In his mid-forties, Harding tentatively began to seek out a few more fragments of his birth story. Mother Country is the tender and lyrical account of his search, and an evocative meditation on the world he had grown up in. Ineluctably, his attempts to unearth information about his "natural" family lead into "spectral realms" of reflection about his adoptive family. The quest for "Mother One" leads him to a surprising new understanding of "Mother Two".
Harding paints a loving portrait of his eccentric adoptive mother, gin in hand, dancing around the house singing tunes from My Fair Lady, surrounded by Pekineses. Maureen is blessed with the hauteur of a dowager duchess. Despite her tales of a girlhood spent skiing in Chamonix, Harding discovers what his fantasist mother had in common with Eliza Doolittle.
The watery landscape of Harding's childhood is brilliantly evoked: the ragged riverside properties along a straggling Thames tributary sealed off by embankments, impenetrable towpaths and sodden gardens; the air of damp faded grandeur. There's Harding's slightly caddish father Colin with his cocktails, his contract bridge, his bigotry. There's grandmother Mim with ducks in her bed, and a hot-water bottle wedged under her coat.
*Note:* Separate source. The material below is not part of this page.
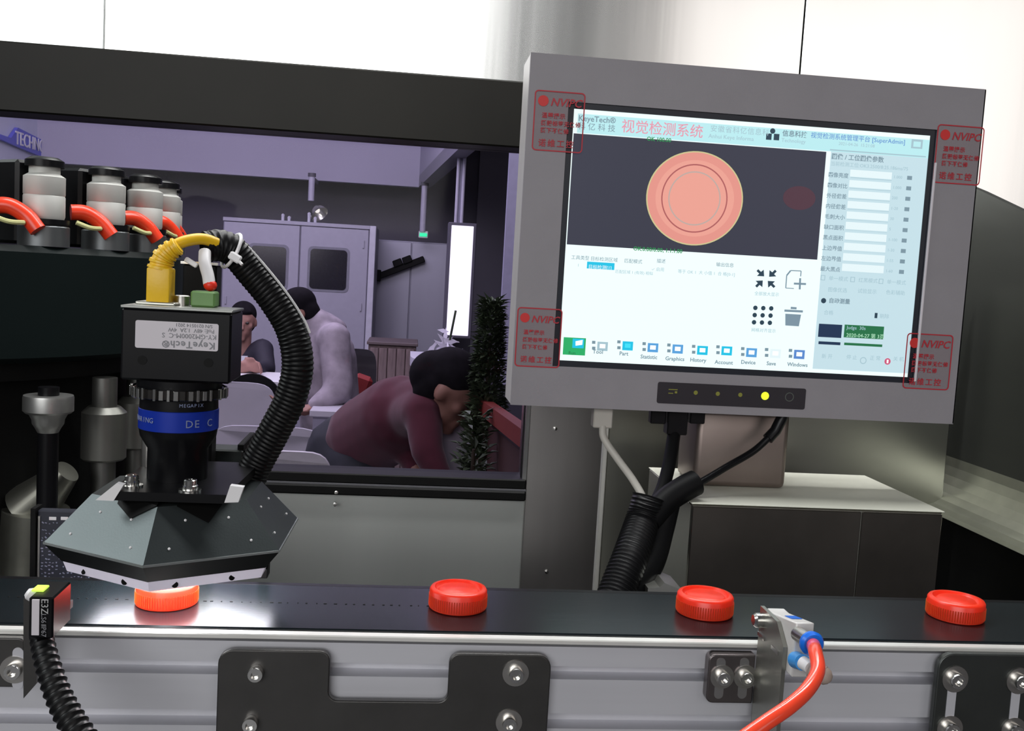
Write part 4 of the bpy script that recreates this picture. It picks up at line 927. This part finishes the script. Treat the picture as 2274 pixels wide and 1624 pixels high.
chair(atY(625, 1040, 3.0).x, 3.0, ztop(640, 1004, 3.0), .30, 'whitest chair back just above the window sill, nearest of three', mat('chair_white', (.80, .78, .80), .4))
dc = chair(atY(787, 850, 5.2).x, 5.2, ztop(790, 775, 5.2), .22, 'dark grey chair with red seat cushion behind the person in the hooded top', mat('chair_dark', (.04, .038, .045), .6), cat_group='dark chairs')
obj('cushion', MB().box((atY(797, 850, 5.15).x, 5.14, .80), (.10, .05, .20), .02, Matrix.Rotation(.3, 3, 'Y')), mat('cushion_red', (.28, .02, .02), .7), dc)
kc = thing('moulded_chair', 'black rounded chair back rising behind the farthest pale chair', 'chair', (atY(562, 840, 5.5).x, 5.5, 0), 'dark chairs')
p = atY(562, 842, 5.5)
obj('backrest', MB().lathe((p.x, 5.5, p.z-.14), [(0, 0), (.17, 0), (.17, .02), (0, .02)], 32, (0, -1, 0)), black_paint, kc)
obj('column', MB().cyl((p.x, 5.52, 0), (p.x, 5.52, p.z-.10), .02), black_paint, kc)
# tables
def table(x0, x1, y0, y1, z, label, m=white_pl):
    t = thing('table', label, 'table', ((x0+x1)/2, (y0+y1)/2, 0)); obj('tabletop', MB().bb((x0, y0, z-.03), (x1, y1, z), .004), m, t)
    for x in (x0+.05, x1-.05):
        for y in (y0+.05, y1-.05): obj('leg', MB().cyl((x, y, 0), (x, y, z-.03), .018, n=10), m, t)
    return t
zt = atY(560, 838, 5.6).z; table(atY(440, 838, 5.6).x, atY(640, 838, 5.6).x, 5.55, 6.0, zt-.01, 'white table in front of the seated man in a suit')
zt = atY(730, 905, 4.3).z; t4 = table(atY(688, 900, 4.2).x, atY(790, 900, 4.2).x, 4.2, 4.75, zt, 'lilac white table under the arm of the person in the hooded top', shell)
obj('modesty_panel', MB().bb((atY(690, 900, 4.2).x+.01, 4.21, .05), (atY(780, 900, 4.2).x, 4.23, zt-.03)), mat('panel_lilac_dark', (.26, .25, .31), .5), t4)
# reception desk with wood front and white counter
Y = 6.4; a = atY(818, 765, Y); b = atY(925, 765, Y)
ds = thing('wooden_cupboard', 'brown slatted wooden cupboard standing against the steel cabinet', 'cupboard', ((a.x+b.x)/2, Y+.2, 0))
wd_ = mat('brown_wood', (.20, .145, .14), .6, var=.25, vscale=14, stretch=(4, 1, .6))
obj('carcass', MB().bb((a.x, Y+.02, 0), (b.x, Y+.4, a.z), .004), wd_, ds)
obj('top_board', MB().bb((a.x-.01, Y-.005, a.z), (b.x+.01, Y+.41, a.z+.02), .003), mat('wood_edge', (.12, .09, .09), .5), ds)
n = 5
for k in range(n):
    xx = a.x+.01+(b.x-a.x-.02)*k/n; obj('slat', MB().bb((xx+.003, Y, .06), (xx+(b.x-a.x-.02)/n-.003, Y+.02, a.z-.02), .002), wd_, ds)
Y = 5.2; p0 = atY(912, 778, Y); p1 = atY(1010, 790, Y)
ct = thing('counter', 'white topped counter with a rounded front behind the bending person', 'counter', ((p0.x+p1.x)/2, Y, 0))
cxm = (p0.x+p1.x)/2; w2 = (p1.x-p0.x)/2
ptt = [Vector((cxm+w2*math.cos(math.radians(t)), Y+.25+.30*math.sin(math.radians(t)), p0.z-.10)) for t in range(180, 361, 15)]+[Vector((p1.x, Y+.55, p0.z-.10)), Vector((p0.x, Y+.55, p0.z-.10))]
obj('countertop', MB().prism(ptt, (0, 0, .05)), mat('counter_white', (.62, .60, .68), .45), ct)
ctz = p0.z-.0495
ptb = [Vector((cxm+(v.x-cxm)*.88, Y+.27+(v.y-Y-.27)*.86, 0)) for v in ptt]
obj('body', MB().prism(ptb, (0, 0, p0.z-.101)), mat('counter_dark', (.04, .03, .04), .6), ct)

# ------------------------------------------------------------------ plants
def leafy(name, label, cat, base, ztop_, rad, n, lm, stem_m, lsize=.05, droop=.3, seed=1, topr=.35):
    rs = random.Random(seed); t = thing(name, label, cat, base); b = Vector(base)
    obj('pot', MB().lathe(b, [(0, 0), (.12, 0), (.16, .28), (.165, .30), (.15, .30), (.14, .27), (0, .26)], 28), mat('pot_grey', (.15, .15, .16), .5), t)
    obj('stem', MB().cyl(b+Vector((0, 0, .26)), Vector((b.x, b.y, ztop_-.1)), .016, .005, 10), stem_m, t)
    m = MB()
    for i in range(n):
        h = rs.random(); z = .42+(ztop_-.42)*h; r = rad*(1-(1-topr)*h)*math.sqrt(rs.random()); a = rs.uniform(0, 2*PI)
        c = Vector((b.x+r*math.cos(a), b.y+r*math.sin(a), z)); L = lsize*rs.uniform(.6, 1.4); w = L*rs.uniform(.16, .3)
        d = Vector((math.cos(a+rs.uniform(-.8, .8)), math.sin(a+rs.uniform(-.8, .8)), rs.uniform(-droop, .9))).normalized(); s = d.cross(Vector((0, 0, 1))).normalized()
        u = s.cross(d)*L*.12
        m.b.faces.new([m.b.verts.new(v) for v in (c, c+d*L*.5+s*w+u, c+d*L, c+d*L*.5-s*w+u)])
    o = obj('foliage', m, lm, t, smooth=False, flip=False); o['kind'] = 'stuff'; return t
leaf_g = mat('leaf_dark_green', (.05, .075, .035), .55, var=.7, vscale=9)
p = atY(1080, 900, 2.9)
leafy('potted_plant', 'tall dark green potted plant beside the light box', 'plant', (p.x, 2.9, 0), atY(1078, 668, 2.9).z, .085, 5200, leaf_g, mat('stem_brown', (.05, .035, .02), .7), .028, seed=2, topr=.3)
p = atY(1062, 1000, 2.7)
leafy('potted_plant', 'low dark plant with loose leaves in front of the white stool', 'plant', (atY(1052, 1000, 2.62).x, 2.62, 0), atY(1040, 915, 2.62).z, .042, 420, leaf_g, mat('stem_brown', (.05, .035, .02), .7), .035, seed=4, topr=.8)
# white flowers on the counter
fb = thing('flower_bunch', 'white ribbon like flowers standing on the white counter', 'flowers', (atY(992, 800, 5.35).x, 5.35, p0.z-.05) if 0 else (atY(992, 800, 5.35).x, 5.35, ctz))
m = MB(); rs = random.Random(9)
for i in range(26):
    c = atY(rs.gauss(995, 16), rs.gauss(775, 17), 5.33+rs.uniform(-.05, .05)); d = Vector((rs.uniform(-1, 1), rs.uniform(-.3, .3), rs.uniform(-.6, 1))).normalized()*.05; s = d.cross(Vector((0, 1, 0))).normalized()*.012
    m.b.faces.new([m.b.verts.new(v) for v in (c-d, c+s, c+d, c-s)])
obj('petals', m, mat('petal_white', (.7, .68, .75), .5), fb, smooth=False, flip=False)
obj('stalk', MB().tube([Vector((atY(992, 800, 5.35).x, 5.35, ctz)), atY(994, 780, 5.34), atY(1012, 690, 5.3)], .006, 8), leaf_g, fb)
# white stool behind the plant
p = atY(1010, 1030, 3.0)
stl = thing('round_stool', 'round lilac white disc shaped stool behind the bending person', 'stool', (p.x, 3.05, 0))
obj('seat_back', MB().lathe((atY(1015, 985, 3.05).x, 3.05, atY(1015, 985, 3.05).z), [(0, 0), (.095, 0), (.10, .008), (.095, .016), (0, .016)], 36, (-.2, -1, .35)), shell, stl)
obj('pedestal', MB().cyl((atY(1015, 985, 3.05).x, 3.07, 0), (atY(1015, 985, 3.05).x, 3.07, atY(1015, 985, 3.05).z), .02), shell, stl)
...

Weaving through is the detective story of Harding's frustrated hours mired in electoral rolls and phone books; the painstaking crawl towards his origins. The known and unknown switch places. People who existed only in the imagination, or as names, are transformed into flesh and blood. Warm and wise, Mother Country recognises the slipperiness of memory and the untrustworthiness of truth, as it tests the marshy ground which adoptees tread.
Writing about adoption carries an immeasurable burden of responsibility. Your private story is always someone else's private story. Parental stories are rarely heard, but A Forever Family is told from the perspective of an adoptive father. If Harding's is a journey of discovery, John Houghton's is a venture into loss. The agony of being unable to have a baby is conveyed in three poignant pages. Probed and vetted by social services, Houghton and his wife are approved as adopters, and with only a few weeks to prepare, their new family arrives - three siblings, a boy aged five, his half-brother aged three and his half-sister, aged 15 months. In the howl of raw pain which follows, the Houghtons come to understand the kind of abuse a child is likely to have suffered before it is put up for adoption today. No amount of love seems to heal the damage, and the spiral of abuse spins into a "terrifying, uncontrollable reality". The family is left as unsupported it is unprepared.
For legal reasons, John Houghton writes under a pseudonym. All the names are changed. Places must remain unidentifiable. When all the signifying facts of identity are withdrawn, they inflict the same kind of damage on a book as on a child. Banal events sometimes take prominence, because they are the only solid realities available.
This is a brave account, with all the untidiness of real life. Some images are very real indeed. Imagine one small boy collapsing in hysteria at the sight of a delivery van; another boy standing out in the cold, obsessively washing coal; and the isolation, desperation and rage of an adoptive father who realises that "There are all sorts of hells hidden behind suburban doors, and we were living in one of them."